Researchers at the Pacific Northwest National Laboratory (PNNL) have announced the imminent availability of a cost-effective decking material with the potential to sequester more carbon dioxide than it emits during production.
This picture, taken on March 16, 2021, shows planks of wood stacked in a yard of Sokol Timber Company near Vologda, 500 kilometers northeast of the Russian capital Moscow. - Already a leader in a number of sectors such as paper packaging and various types of wood for construction, Segezha Group has launched the first factory in Russia to manufacture CLT panels, or laminated wood, one of the essential elements to build High wooden buildings from wood. (Photo: DIMITAR DILKOFF/AFP via Getty Images)
Addressing Environmental Challenges in Construction
Expected to hit the market by next summer, this innovation addresses the environmental challenges the construction industry poses, which historically contributes significantly to carbon emissions.
As reported by EurekAlert, the construction sector accounts for 11% of global carbon emissions. With increasing pressure to achieve net-zero emissions, there's a growing demand for sustainable building materials.
While alternatives often incorporate recycled or plant-derived components, they tend to be more expensive and lack the strength and durability of traditional materials. Consequently, researchers strive to develop viable replacements that offer comparable performance while reducing environmental impact.
Exploring Innovative Composite Materials
Utilizing a blend of wood and plastic composite, decking boards have emerged as a resilient alternative to traditional lumber. Their robustness and resistance to ultraviolet radiation have positioned them as a preferred choice for outdoor installations.

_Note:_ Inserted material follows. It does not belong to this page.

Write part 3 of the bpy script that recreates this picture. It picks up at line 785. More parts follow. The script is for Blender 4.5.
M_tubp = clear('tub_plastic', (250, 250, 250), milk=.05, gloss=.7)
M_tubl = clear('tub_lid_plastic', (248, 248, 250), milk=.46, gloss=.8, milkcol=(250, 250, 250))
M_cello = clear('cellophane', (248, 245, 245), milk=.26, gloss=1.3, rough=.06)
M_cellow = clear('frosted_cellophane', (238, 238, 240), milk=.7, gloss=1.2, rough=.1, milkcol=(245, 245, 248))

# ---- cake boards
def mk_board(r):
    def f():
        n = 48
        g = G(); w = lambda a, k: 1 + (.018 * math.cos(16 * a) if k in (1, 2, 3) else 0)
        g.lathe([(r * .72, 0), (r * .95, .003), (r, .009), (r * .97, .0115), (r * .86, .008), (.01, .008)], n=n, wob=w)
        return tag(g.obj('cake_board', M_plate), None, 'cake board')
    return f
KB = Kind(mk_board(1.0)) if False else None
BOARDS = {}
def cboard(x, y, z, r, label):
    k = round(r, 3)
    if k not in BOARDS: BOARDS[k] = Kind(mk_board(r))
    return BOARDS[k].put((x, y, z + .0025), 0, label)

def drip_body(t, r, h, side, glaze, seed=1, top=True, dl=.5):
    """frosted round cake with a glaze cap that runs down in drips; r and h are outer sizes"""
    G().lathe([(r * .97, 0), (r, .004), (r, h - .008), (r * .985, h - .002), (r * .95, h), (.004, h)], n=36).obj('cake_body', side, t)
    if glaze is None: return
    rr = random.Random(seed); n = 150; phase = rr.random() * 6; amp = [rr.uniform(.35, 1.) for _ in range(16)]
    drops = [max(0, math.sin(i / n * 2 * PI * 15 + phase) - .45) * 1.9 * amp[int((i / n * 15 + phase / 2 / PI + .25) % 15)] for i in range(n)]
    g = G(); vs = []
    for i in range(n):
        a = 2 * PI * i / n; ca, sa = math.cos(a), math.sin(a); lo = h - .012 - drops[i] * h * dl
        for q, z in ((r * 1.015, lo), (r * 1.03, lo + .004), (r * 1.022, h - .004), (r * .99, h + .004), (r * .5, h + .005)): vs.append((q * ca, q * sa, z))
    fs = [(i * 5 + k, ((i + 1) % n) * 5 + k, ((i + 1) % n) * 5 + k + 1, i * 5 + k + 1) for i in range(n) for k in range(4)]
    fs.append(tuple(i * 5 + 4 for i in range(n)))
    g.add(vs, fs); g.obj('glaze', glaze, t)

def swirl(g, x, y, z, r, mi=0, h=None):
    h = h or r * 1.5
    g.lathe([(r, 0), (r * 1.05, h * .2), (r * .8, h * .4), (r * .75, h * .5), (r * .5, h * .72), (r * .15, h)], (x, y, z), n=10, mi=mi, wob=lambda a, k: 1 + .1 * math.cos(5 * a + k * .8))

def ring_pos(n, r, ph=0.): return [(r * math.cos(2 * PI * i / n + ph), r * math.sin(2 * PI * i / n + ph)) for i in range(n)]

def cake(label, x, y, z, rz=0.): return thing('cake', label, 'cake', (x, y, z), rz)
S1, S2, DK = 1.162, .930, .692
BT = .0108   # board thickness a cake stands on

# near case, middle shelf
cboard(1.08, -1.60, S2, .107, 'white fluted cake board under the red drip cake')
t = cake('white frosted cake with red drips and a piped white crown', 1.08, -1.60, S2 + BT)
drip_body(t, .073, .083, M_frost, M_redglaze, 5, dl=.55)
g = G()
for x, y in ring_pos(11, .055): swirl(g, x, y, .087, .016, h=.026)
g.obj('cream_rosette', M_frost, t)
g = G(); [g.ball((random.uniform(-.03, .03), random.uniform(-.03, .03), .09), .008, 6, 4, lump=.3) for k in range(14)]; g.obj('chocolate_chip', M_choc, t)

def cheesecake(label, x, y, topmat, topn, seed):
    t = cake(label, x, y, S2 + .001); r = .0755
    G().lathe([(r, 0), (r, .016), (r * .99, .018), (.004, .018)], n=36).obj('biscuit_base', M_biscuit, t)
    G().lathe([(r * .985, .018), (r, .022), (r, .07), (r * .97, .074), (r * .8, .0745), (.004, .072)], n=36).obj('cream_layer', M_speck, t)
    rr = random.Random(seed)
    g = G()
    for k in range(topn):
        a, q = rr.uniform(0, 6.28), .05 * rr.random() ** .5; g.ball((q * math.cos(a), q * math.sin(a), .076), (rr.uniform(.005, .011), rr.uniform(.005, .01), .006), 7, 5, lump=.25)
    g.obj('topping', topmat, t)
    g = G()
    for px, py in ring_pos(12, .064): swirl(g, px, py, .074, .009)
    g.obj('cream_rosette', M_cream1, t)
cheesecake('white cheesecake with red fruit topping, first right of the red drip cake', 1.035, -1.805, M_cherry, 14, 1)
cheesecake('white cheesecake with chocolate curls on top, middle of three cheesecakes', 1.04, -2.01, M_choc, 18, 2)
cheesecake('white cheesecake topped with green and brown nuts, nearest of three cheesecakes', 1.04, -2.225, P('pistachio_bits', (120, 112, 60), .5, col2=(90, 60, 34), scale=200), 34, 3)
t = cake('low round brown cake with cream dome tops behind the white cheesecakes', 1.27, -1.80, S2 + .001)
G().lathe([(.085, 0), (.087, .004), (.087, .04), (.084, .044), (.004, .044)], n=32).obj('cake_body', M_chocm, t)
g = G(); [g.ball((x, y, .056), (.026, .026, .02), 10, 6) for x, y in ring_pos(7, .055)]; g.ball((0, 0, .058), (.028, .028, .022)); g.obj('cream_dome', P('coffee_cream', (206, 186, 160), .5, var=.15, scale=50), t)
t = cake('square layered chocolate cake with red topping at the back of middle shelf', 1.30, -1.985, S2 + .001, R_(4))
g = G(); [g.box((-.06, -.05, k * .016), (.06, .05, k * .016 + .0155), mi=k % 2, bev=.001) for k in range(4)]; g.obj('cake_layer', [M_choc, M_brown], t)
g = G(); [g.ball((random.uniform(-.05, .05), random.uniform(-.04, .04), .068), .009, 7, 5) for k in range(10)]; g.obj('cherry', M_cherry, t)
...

In a bid to enhance sustainability, researchers at PNNL have explored innovative methods to augment composite materials. Keerti Kappagantula, among these researchers, has investigated the integration of pulverized brown coal or lignin, a byproduct from wood processing, as fillers.
Kappagantula has employed esters, organic compounds commonly used in flavorings, and industrial solvents to strengthen the cohesion of these materials with plastics.
A Promising Solution
Upon sharing her findings with colleague David Heldebrant, an intriguing idea emerged: could the process be adapted to incorporate carbon dioxide into the particles? This proposed modification aimed to render the material more eco-friendly while enhancing its mechanical properties.
To evaluate the viability of this approach, the researchers embarked on a series of experiments. Employing a traditional chemical reaction involving CO2 and phenol, an organic compound prevalent in coal and lignin, they observed the incorporation of 2-5 percent carbon by weight.
The researchers combined these particles with HDPE to create innovative composites. They found that a formulation with 80 percent filler achieved optimal CO2 levels while meeting international building standards for strength and durability.
Using PNNL's shear-assisted processing and extrusion (ShAPETM) machine, the team produced 10-foot-long decking boards similar to those currently used in the industry. Remarkably, this approach also reduced manufacturing costs by 18 percent compared to traditional boards.
Moreover, these boards can sequester more CO2 than is emitted during their production. If all US decking boards were replaced with this alternative, approximately 250,000 tonnes of CO2 could be sequestered annually, equivalent to the emissions of 54,000 cars.
Moving forward, the researchers aim to explore new composite formulations while working to bring their carbon-negative boards to market. They plan to make these environmentally friendly products available to building supply retailers by early next summer.